## Begin
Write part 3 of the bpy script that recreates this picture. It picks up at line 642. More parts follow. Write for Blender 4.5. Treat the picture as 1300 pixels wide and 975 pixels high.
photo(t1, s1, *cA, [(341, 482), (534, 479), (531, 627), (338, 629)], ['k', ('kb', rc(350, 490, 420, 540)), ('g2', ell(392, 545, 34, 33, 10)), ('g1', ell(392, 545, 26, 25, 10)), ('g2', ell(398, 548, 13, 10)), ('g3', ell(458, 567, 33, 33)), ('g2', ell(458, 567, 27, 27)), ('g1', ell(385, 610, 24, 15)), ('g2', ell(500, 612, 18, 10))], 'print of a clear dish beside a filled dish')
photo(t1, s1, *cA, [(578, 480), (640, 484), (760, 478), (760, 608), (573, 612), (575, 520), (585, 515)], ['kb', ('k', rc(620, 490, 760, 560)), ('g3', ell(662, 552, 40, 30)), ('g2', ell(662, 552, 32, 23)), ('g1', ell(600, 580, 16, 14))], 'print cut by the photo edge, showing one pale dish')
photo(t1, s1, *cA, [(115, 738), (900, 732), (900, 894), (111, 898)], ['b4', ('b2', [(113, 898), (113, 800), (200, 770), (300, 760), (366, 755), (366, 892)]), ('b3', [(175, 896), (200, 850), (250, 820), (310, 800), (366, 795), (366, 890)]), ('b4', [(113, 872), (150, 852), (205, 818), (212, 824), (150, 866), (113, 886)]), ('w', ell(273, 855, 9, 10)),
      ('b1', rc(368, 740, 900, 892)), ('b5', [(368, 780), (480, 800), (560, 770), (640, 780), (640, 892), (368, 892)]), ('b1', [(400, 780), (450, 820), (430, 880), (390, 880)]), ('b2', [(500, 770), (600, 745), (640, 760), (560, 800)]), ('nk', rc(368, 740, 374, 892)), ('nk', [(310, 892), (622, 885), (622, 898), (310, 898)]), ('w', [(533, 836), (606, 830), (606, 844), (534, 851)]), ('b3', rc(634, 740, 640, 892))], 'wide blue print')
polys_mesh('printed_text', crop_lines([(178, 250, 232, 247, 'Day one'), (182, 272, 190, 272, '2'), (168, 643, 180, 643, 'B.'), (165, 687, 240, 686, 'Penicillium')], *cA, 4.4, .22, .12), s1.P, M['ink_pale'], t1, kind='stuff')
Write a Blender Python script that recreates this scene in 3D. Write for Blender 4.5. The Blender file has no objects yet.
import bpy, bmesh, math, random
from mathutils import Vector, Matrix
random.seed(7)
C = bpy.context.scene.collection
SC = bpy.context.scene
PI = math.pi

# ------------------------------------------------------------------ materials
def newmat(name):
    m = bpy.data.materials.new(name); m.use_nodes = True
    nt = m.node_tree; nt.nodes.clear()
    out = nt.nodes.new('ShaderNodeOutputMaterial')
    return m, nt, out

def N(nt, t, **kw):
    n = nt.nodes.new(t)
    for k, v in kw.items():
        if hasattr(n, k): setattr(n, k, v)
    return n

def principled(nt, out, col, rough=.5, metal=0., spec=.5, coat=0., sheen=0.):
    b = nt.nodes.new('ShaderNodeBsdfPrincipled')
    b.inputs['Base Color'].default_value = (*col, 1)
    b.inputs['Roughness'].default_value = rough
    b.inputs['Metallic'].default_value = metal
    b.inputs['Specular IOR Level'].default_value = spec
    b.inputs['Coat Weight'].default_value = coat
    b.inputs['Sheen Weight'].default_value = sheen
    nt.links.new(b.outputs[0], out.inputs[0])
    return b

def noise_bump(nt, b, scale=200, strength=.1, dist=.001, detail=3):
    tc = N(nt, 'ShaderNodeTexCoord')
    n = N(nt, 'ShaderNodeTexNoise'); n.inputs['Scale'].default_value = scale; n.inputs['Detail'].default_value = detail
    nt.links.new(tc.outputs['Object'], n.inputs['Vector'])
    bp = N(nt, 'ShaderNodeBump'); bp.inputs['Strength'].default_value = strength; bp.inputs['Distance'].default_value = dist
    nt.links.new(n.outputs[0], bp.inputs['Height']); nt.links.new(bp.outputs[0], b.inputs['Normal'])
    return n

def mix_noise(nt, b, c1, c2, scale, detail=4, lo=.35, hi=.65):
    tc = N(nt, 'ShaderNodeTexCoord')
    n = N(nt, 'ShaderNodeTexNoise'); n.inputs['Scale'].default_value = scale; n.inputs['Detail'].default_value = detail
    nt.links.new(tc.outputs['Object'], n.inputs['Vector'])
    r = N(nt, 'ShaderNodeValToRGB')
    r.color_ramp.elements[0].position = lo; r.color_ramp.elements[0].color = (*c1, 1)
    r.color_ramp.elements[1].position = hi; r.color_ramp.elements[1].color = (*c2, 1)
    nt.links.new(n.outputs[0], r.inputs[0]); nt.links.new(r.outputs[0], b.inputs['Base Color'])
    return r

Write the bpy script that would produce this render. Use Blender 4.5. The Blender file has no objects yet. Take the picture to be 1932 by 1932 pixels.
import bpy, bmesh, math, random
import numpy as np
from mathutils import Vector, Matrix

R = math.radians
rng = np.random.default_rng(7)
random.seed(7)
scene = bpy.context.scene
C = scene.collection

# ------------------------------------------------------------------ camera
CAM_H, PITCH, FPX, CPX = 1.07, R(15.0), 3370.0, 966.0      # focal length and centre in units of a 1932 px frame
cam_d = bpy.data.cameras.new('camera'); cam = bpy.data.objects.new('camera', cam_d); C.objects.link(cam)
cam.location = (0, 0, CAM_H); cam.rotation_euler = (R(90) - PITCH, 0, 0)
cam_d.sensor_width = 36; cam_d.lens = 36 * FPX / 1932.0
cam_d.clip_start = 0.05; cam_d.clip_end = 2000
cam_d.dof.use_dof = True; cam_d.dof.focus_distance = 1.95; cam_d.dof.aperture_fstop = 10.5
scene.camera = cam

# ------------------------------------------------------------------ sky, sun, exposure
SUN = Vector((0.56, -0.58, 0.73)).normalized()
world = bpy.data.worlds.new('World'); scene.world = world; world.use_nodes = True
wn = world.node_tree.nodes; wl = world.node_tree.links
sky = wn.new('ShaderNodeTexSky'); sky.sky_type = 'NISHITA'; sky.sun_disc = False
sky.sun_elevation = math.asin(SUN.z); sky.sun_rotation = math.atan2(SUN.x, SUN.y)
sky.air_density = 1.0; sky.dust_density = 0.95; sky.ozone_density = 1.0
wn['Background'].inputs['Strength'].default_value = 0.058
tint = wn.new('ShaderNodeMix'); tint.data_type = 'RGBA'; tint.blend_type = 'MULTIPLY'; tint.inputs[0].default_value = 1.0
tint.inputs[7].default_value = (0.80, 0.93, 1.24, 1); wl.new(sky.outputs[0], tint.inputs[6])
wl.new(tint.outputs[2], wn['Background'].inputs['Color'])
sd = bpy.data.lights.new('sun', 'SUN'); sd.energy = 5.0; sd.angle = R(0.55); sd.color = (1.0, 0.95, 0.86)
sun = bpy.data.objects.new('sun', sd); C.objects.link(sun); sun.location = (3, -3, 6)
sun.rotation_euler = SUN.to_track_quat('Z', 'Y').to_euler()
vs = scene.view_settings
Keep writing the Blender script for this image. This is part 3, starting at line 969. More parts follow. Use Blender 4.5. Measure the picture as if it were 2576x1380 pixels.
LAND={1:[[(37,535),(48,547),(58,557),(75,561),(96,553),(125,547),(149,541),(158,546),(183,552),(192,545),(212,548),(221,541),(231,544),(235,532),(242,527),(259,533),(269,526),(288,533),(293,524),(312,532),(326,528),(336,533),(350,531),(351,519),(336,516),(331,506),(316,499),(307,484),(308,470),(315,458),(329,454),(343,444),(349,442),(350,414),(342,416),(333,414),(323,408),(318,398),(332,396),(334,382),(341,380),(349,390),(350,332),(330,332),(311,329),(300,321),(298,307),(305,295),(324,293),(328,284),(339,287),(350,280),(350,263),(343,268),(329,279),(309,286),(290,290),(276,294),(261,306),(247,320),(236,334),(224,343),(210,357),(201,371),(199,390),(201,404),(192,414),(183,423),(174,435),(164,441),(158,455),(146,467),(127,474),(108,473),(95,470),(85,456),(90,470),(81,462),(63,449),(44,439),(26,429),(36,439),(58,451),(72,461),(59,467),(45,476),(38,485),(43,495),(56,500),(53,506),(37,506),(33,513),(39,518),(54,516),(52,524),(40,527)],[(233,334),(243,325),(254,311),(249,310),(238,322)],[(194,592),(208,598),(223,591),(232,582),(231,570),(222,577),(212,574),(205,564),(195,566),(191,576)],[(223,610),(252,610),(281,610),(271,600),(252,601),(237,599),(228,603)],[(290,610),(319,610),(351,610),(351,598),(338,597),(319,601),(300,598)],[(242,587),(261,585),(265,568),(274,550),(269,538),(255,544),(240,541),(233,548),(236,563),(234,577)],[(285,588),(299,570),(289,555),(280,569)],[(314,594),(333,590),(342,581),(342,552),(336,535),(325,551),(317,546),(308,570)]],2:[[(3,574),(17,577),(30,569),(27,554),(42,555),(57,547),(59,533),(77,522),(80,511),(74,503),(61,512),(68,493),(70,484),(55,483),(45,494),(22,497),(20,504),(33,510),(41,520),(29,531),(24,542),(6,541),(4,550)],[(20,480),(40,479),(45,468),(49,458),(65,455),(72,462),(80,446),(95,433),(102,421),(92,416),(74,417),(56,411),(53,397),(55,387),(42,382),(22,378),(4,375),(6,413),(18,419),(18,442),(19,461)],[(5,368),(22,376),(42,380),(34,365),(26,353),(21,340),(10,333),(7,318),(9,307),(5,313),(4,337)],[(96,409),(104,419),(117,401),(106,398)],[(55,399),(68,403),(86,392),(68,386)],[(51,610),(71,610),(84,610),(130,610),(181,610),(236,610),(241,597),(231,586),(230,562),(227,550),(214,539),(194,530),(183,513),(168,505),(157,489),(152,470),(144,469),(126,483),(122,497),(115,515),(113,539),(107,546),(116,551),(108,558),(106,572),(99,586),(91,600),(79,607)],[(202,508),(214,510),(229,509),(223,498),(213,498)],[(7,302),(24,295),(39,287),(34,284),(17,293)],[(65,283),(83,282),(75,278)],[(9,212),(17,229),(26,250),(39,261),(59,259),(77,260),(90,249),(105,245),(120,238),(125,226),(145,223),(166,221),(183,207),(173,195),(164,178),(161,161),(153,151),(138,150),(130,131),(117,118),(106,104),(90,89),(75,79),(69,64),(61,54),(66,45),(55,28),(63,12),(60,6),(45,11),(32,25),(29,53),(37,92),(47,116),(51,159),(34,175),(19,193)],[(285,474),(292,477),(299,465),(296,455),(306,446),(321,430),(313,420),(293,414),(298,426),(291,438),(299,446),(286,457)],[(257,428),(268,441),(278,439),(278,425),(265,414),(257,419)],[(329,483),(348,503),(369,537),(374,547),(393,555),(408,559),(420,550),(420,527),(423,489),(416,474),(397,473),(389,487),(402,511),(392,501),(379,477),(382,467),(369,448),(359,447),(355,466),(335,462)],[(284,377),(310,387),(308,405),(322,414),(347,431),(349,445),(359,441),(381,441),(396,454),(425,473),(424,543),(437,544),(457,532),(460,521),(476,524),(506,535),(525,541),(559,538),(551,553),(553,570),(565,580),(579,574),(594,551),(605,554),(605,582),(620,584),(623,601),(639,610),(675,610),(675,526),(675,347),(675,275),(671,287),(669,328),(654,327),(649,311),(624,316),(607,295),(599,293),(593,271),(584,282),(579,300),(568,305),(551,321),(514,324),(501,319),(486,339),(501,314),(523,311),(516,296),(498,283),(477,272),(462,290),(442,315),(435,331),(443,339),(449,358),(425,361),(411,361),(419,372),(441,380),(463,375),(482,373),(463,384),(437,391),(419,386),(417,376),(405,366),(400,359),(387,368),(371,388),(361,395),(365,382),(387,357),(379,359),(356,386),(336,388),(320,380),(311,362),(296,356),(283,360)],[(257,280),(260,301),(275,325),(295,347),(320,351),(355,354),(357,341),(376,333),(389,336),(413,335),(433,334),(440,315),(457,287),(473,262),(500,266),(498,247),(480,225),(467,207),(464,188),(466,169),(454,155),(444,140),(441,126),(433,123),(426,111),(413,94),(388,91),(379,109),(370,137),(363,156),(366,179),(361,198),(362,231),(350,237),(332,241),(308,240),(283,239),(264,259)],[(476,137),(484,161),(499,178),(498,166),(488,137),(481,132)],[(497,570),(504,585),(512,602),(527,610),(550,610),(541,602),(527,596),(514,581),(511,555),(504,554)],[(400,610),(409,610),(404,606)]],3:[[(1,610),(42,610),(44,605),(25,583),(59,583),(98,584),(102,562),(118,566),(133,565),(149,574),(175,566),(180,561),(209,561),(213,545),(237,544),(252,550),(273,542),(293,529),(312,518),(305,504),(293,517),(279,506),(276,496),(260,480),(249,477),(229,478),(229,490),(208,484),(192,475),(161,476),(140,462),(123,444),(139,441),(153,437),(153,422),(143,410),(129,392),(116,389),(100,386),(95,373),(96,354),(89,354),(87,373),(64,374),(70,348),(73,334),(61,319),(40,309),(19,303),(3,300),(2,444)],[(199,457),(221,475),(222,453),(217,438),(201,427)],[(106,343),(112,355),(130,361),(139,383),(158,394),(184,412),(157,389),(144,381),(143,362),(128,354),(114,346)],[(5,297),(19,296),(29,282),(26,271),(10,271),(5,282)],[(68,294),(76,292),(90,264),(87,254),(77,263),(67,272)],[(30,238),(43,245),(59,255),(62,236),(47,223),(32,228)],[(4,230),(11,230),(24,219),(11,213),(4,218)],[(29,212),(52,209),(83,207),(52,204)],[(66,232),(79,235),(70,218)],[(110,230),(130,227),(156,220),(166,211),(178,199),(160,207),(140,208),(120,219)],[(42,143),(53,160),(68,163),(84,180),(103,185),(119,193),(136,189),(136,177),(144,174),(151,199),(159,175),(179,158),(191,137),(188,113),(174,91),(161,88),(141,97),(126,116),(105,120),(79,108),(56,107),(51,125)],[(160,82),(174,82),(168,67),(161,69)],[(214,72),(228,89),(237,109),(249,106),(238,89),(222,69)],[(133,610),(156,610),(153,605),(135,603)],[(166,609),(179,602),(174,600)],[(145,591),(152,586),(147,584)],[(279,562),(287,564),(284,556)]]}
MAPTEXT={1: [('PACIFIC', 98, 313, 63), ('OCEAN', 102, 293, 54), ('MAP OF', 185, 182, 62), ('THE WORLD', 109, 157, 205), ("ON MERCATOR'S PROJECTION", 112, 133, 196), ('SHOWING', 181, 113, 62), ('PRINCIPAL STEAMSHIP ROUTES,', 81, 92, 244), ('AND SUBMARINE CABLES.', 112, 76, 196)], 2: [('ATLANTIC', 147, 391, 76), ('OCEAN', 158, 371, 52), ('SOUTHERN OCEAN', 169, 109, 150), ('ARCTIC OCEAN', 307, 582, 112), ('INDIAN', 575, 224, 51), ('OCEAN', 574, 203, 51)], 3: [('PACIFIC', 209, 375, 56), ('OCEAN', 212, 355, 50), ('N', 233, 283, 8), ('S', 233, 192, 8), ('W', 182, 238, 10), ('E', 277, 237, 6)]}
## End
Copy every line above in which the string "scene" shows up.

Write a Blender Python script that recreates this scene in 3D. Write for Blender 4.5. The Blender file has no objects yet.
C = bpy.context.scene.collection
SC = bpy.context.scene
scene = bpy.context.scene
C = scene.collection
scene.camera = cam
world = bpy.data.worlds.new('World'); scene.world = world; world.use_nodes = True
vs = scene.view_settings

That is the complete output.